*The request*:
Give back, exactly as written, the lines from the beginning of the listing through the one that contains "R_ = math.radians".

*Given data*:
○ ○ ○ ○ ○
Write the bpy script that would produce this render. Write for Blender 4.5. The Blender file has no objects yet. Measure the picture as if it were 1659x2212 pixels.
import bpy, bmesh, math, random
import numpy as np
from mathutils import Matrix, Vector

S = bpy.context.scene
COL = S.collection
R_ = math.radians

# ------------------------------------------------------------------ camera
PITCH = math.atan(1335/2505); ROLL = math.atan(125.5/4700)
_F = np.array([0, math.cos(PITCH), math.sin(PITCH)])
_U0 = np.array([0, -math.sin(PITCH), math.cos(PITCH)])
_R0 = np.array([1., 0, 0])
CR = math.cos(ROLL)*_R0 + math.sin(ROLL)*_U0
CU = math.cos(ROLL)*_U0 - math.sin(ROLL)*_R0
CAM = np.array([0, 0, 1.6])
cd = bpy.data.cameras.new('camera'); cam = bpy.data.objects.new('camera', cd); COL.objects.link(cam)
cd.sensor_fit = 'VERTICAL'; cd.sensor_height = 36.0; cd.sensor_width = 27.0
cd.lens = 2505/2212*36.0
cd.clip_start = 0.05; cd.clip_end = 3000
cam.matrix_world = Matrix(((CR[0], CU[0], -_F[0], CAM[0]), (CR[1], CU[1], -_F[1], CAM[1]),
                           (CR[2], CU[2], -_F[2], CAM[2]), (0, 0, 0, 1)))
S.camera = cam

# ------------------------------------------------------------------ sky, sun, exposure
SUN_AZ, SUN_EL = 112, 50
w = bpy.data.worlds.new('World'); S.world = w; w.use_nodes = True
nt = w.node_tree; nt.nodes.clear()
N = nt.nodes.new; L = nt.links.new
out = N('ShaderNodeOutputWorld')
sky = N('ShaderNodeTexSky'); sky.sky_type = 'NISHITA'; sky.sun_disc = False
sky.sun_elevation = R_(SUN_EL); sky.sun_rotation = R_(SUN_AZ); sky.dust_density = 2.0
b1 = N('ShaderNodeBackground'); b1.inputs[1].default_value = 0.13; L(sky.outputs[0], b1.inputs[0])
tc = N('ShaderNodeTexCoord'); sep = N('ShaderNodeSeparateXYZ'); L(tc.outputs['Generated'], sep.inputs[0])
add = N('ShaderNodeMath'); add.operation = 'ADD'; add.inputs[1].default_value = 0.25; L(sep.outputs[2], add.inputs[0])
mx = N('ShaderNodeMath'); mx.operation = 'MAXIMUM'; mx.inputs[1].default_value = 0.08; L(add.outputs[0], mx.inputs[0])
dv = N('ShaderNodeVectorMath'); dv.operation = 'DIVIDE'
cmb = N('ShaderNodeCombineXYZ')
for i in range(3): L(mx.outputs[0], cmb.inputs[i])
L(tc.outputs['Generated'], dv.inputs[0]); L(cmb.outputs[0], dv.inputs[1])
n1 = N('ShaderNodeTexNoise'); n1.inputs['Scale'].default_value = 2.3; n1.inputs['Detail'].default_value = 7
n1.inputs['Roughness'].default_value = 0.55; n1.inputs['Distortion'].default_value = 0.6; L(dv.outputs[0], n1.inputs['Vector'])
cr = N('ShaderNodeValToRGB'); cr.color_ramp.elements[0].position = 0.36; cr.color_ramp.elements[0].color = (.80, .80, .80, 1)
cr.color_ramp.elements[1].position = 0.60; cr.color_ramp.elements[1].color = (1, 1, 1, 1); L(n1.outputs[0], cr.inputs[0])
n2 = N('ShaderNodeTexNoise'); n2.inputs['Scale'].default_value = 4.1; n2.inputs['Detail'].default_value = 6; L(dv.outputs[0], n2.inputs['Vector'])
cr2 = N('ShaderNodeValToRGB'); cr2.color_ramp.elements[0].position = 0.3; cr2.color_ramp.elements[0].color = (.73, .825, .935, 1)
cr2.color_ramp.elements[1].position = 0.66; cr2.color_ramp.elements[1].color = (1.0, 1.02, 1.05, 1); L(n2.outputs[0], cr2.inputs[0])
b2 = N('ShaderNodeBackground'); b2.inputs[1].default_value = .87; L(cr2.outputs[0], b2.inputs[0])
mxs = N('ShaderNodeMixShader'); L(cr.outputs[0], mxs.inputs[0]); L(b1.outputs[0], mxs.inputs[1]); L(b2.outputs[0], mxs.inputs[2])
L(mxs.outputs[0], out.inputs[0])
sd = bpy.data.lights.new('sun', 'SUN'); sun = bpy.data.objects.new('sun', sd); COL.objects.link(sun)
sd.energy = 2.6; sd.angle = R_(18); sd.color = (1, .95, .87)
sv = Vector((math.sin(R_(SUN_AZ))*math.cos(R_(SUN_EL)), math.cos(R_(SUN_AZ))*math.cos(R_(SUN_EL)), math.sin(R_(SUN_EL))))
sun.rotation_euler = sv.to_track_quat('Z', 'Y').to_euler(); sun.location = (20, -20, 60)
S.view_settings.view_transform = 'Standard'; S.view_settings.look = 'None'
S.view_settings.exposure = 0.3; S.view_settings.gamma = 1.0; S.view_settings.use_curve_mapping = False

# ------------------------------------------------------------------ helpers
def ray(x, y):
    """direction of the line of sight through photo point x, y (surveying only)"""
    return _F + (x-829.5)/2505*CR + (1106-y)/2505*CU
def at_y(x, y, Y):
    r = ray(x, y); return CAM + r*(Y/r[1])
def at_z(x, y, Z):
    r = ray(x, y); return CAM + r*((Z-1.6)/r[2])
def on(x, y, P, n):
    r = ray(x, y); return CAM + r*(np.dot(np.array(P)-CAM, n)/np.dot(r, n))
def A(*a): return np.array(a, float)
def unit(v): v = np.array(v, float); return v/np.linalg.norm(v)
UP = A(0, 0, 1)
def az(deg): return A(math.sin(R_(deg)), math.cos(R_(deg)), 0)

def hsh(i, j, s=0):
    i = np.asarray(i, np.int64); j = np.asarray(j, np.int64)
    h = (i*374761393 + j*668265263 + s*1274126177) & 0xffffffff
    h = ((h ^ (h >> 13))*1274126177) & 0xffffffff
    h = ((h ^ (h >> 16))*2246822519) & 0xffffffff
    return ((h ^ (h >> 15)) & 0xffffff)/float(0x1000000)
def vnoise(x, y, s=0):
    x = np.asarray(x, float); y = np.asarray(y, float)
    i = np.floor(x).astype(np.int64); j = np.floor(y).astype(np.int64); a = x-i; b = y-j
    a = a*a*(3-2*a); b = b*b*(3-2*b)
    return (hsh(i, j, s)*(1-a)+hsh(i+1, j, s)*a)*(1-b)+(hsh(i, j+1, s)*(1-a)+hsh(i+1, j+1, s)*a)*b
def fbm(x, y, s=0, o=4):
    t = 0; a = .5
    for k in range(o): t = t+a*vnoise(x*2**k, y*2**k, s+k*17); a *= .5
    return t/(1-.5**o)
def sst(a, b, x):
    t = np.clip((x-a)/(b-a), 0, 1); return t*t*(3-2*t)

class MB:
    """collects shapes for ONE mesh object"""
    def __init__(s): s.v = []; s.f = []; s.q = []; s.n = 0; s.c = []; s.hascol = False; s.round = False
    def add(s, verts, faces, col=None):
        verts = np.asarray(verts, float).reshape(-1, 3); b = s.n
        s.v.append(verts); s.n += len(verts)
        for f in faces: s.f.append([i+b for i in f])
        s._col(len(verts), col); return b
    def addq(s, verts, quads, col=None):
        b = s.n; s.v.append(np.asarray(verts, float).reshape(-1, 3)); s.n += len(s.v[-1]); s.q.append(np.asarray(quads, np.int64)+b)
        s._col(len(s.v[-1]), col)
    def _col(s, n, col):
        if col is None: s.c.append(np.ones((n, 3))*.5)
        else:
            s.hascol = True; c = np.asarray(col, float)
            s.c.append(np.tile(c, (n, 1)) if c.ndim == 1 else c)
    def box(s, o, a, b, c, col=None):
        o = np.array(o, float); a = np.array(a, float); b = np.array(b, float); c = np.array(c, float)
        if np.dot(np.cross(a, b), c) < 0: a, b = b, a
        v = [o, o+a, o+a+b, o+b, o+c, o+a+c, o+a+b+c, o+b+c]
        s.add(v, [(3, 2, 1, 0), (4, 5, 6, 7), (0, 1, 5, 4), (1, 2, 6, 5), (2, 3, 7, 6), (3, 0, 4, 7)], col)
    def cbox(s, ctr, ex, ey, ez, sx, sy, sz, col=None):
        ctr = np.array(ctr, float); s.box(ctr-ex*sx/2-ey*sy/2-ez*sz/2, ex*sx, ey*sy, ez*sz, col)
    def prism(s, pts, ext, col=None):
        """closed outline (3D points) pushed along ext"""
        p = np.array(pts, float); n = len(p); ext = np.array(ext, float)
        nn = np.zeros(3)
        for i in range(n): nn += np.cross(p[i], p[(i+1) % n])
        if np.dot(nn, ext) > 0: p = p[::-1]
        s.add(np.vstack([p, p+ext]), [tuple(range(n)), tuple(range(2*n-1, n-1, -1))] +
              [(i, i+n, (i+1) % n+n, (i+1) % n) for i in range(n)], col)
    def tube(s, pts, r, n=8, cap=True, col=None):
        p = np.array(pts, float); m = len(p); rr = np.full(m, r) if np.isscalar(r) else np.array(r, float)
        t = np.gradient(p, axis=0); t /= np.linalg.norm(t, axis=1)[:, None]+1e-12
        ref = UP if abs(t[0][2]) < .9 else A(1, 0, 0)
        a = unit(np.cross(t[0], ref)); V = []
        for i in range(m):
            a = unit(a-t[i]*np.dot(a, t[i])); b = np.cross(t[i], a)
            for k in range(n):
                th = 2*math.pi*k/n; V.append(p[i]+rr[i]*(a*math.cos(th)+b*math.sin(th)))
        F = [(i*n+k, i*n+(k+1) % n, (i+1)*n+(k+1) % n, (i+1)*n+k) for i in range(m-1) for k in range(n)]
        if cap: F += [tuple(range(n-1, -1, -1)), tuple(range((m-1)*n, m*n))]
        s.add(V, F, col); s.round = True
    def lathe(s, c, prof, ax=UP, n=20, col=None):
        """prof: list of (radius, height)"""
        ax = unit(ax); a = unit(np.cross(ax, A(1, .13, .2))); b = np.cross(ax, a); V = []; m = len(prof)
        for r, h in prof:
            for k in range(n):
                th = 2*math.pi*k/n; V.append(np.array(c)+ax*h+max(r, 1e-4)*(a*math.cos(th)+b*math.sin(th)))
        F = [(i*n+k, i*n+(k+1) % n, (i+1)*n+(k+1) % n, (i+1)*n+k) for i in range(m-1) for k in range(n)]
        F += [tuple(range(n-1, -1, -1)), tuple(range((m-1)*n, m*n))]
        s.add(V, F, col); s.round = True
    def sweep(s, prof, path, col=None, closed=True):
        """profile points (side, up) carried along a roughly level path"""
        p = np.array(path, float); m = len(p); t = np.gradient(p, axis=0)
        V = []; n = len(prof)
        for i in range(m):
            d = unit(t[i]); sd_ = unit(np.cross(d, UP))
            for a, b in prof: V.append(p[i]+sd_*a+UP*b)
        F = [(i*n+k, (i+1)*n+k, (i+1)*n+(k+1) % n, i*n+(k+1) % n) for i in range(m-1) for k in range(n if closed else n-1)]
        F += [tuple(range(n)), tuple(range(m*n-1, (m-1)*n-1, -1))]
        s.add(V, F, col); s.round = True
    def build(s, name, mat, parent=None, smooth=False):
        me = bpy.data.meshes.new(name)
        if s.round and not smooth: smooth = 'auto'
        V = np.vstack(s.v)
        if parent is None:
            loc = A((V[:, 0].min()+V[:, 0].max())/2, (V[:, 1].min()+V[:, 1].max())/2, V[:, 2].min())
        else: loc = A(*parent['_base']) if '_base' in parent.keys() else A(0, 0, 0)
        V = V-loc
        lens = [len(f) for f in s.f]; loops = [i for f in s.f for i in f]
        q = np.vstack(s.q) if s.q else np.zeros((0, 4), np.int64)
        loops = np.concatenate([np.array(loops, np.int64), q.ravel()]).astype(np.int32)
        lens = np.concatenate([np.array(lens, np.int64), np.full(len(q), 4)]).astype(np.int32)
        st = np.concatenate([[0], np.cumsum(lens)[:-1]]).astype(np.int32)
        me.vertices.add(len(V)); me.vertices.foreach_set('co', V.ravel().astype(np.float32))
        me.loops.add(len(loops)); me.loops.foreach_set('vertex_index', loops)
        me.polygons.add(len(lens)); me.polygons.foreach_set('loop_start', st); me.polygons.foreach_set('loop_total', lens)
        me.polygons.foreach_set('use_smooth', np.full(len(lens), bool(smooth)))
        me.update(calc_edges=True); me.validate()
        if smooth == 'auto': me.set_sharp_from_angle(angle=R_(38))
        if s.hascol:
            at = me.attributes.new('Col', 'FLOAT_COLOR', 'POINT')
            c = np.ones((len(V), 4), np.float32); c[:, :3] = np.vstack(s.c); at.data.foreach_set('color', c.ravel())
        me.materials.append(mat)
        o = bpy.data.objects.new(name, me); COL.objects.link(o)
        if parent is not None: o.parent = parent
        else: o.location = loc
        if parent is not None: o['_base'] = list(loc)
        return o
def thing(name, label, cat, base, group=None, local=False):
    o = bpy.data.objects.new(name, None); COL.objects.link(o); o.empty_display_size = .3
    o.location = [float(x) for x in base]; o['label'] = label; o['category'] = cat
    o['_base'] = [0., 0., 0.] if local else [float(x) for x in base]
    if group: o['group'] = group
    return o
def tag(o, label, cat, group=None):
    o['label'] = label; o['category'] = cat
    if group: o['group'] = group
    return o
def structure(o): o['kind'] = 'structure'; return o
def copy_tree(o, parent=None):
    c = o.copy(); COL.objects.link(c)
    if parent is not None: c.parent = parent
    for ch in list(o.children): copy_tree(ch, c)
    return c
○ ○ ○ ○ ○
*Answer to this task*:
Write the bpy script that would produce this render. Write for Blender 4.5. The Blender file has no objects yet. Measure the picture as if it were 1659x2212 pixels.
import bpy, bmesh, math, random
import numpy as np
from mathutils import Matrix, Vector

S = bpy.context.scene
COL = S.collection
R_ = math.radians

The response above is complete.